One other defect must be mentioned: the characters talk like Meredith, instead of in their own persons. This is not true uniformly, of course, but it does mar the truth of his presentation. Young girls show wit and wisdom quite out of keeping; those in humble life—a bargeman, perhaps, or a prize-fighter—speak as they would not in reality. Illusion is by so much disturbed. It would appear in such cases that the thinker temporarily dominated the creative artist.

When all is said, pro and con, there remains a towering personality; a writer of unique quality; a man so stimulating and surprising as he is, that we almost prefer him to the perfect artist he never could be. No English maker of novels can give us a fuller sense of life, a keener realization of the dignity of man. It is natural to wish for more than we have—to desire that Meredith had possessed the power of complete control of his material and himself, had revised his work to better advantage. But perhaps it is more commonsensible to be thankful for him as he is.
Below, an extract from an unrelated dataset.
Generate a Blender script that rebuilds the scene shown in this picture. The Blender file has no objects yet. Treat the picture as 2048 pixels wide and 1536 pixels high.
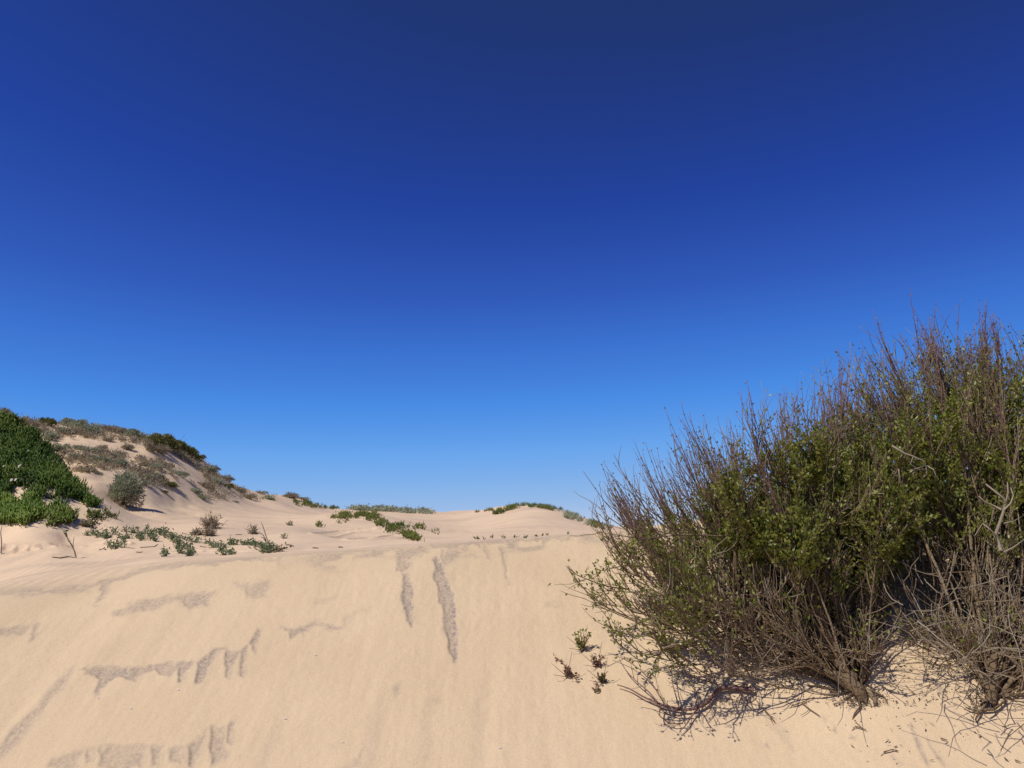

As to influence, it would seem modest to assert that Meredith is as bracingly wholesome morally as he is intellectually stimulating. In a private letter to a friend who was praising his finest book, he whimsically mourns the fact that he must write for a living and hence feel like disowning so many of his children when in cold blood he scrutinizes his offspring. The letter in its entirety (it is unpublished) is proof, were any needed, that he had a high artistic ideal which kept him nobly dissatisfied with his endeavor. There is in him neither pose nor complacent self-satisfaction. To an American, whom he was bidding good-by at his own gate, he said: "If I had my books to do over again, I should try harder to make sure their influence was good." His aims, ethical and artistic, throughout his work, can be relied upon as high and noble. His faults are as honest as he himself, the inherent defects of his genius. No writer of our day stands more sturdily for the idea that, whereas art is precious, personality is more precious still; without which art is a tinkling cymbal and with which even a defective art can conquer Time, like a garment not all-seemly, that yet cannot hide an heroic figure.